Other duties often depend on the website you’re creating. For ecommerce and other industries that deal with sensitive data, it can mean working with IT departments and other cybersecurity professionals. If you’re working with an existing site, it will mean integrating existing elements into a new design. You’ll likely find that your duties extend to designing a layout that fits with an organization’s brand image.

Other helpful skills include basic knowledge of search engine optimization (SEO). Many small business owners may not know about the significance of on-page SEO. As a front-end developer, you are in the unique position to help improve a site’s ranking by including the vital elements in your HTML code. That can extend your duties to optimizing media delivery and setting up website analytics.

Setting up website analytics is a vital skill because no matter the website, the client will want to monitor its performance.
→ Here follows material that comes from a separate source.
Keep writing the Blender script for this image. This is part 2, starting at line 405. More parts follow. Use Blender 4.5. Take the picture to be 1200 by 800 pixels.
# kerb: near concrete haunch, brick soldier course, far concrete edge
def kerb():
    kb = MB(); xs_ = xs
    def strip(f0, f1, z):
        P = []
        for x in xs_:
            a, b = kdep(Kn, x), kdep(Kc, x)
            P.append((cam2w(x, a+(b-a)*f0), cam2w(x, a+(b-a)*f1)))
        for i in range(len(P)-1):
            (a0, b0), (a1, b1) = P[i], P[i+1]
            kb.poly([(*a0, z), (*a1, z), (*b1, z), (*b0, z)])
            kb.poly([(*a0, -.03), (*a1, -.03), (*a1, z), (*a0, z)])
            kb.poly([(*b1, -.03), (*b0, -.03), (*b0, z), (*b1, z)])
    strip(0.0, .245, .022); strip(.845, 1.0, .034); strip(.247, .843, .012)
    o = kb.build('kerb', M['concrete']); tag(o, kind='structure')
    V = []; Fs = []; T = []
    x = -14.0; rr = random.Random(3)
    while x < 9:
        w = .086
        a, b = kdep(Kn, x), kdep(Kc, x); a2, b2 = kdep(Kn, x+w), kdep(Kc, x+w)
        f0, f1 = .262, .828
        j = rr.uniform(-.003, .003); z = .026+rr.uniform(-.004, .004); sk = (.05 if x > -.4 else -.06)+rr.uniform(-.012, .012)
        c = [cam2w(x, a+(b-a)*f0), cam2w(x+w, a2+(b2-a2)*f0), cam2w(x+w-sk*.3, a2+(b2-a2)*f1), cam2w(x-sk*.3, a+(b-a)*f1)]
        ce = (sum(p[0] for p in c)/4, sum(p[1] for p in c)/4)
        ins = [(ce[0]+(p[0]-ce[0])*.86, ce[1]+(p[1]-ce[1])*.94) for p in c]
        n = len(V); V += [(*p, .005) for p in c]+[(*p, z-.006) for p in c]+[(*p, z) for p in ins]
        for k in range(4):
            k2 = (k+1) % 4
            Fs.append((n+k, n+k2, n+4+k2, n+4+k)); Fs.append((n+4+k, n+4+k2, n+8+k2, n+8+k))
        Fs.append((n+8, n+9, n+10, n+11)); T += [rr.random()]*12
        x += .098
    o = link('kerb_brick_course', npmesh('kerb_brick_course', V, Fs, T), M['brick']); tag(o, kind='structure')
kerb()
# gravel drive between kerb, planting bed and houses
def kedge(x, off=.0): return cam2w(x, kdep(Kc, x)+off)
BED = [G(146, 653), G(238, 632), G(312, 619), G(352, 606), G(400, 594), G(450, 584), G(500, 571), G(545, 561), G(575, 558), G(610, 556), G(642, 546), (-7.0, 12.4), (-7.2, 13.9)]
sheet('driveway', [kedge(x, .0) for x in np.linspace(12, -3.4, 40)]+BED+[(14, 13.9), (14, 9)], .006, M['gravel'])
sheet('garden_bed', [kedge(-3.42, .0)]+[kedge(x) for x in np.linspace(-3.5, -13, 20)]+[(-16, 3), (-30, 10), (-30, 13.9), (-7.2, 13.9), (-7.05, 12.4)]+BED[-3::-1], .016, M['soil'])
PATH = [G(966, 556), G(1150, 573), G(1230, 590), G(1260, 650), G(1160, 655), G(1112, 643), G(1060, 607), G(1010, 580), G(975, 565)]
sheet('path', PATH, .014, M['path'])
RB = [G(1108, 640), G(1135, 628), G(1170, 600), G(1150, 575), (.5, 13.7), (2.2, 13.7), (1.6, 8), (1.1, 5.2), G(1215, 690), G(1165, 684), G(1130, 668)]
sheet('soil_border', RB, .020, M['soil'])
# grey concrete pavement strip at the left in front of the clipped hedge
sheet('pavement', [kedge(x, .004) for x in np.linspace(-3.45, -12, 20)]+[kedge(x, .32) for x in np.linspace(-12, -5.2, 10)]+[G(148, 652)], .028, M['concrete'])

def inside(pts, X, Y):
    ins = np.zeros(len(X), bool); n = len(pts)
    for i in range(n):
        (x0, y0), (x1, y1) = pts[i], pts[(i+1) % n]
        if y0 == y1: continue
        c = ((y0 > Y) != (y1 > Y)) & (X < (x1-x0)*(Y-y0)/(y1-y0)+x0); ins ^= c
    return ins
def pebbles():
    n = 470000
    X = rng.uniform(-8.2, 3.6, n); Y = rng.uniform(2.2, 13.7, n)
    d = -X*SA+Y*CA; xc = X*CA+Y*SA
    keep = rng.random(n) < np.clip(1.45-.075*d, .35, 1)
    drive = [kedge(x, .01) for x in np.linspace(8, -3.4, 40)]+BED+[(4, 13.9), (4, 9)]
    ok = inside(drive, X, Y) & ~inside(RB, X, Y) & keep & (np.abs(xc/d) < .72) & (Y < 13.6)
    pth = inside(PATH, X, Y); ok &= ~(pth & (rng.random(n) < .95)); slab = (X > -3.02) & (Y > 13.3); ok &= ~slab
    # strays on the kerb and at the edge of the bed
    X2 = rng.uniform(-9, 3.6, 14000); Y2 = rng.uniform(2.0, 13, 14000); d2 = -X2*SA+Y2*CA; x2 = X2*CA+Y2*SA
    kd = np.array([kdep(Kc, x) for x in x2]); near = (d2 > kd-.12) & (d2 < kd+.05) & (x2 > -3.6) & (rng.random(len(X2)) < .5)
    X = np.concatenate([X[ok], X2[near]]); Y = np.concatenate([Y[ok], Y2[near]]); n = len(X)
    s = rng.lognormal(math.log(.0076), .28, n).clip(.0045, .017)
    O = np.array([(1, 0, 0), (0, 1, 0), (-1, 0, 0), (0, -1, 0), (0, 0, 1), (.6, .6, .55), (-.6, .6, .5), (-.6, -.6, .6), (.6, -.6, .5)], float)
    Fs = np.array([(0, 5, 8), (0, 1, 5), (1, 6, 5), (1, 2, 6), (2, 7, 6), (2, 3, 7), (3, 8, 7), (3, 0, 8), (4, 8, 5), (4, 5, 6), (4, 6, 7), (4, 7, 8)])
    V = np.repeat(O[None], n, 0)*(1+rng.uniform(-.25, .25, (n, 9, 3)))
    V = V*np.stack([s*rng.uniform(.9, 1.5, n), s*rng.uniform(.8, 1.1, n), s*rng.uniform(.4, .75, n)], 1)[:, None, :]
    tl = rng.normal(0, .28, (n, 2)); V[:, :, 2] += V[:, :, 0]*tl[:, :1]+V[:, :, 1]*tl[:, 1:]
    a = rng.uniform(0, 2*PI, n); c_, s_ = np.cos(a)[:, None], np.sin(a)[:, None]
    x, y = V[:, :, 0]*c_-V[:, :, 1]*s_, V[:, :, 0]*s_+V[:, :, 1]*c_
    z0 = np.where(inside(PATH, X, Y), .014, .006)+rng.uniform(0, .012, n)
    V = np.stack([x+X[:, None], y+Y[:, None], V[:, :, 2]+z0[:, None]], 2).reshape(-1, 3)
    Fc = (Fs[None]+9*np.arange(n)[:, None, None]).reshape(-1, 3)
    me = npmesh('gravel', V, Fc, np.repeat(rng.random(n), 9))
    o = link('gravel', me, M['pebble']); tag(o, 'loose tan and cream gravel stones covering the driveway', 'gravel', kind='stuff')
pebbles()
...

Tools like Google Analytics provide data for desktop, tablet, and mobile users. It’s also imperative to make a website user-friendly across a variety of platforms, given the rise of mobile browsing. Mobile traffic has captured over 54% of the market, making responsive design the new industry standard.

Front-end development is a valuable skill set

A front-end developer takes on the task of engaging visitors so that businesses and organizations can reap the benefits of an online presence. The best in this field have an extensive understanding of the necessary tools such as HTML, CSS, and JavaScript, along with excellent people skills that can bring visions to life with the front end of a website.

Build your skill set to provide the most comprehensive and valuable service to your clients. In today’s interactive world, it isn’t enough to create a user-friendly interface. A web design must also drive sales and conversions. It must be responsive to how every visitor interacts with a site. For the freelancer, the sure path is one toward full-stack development.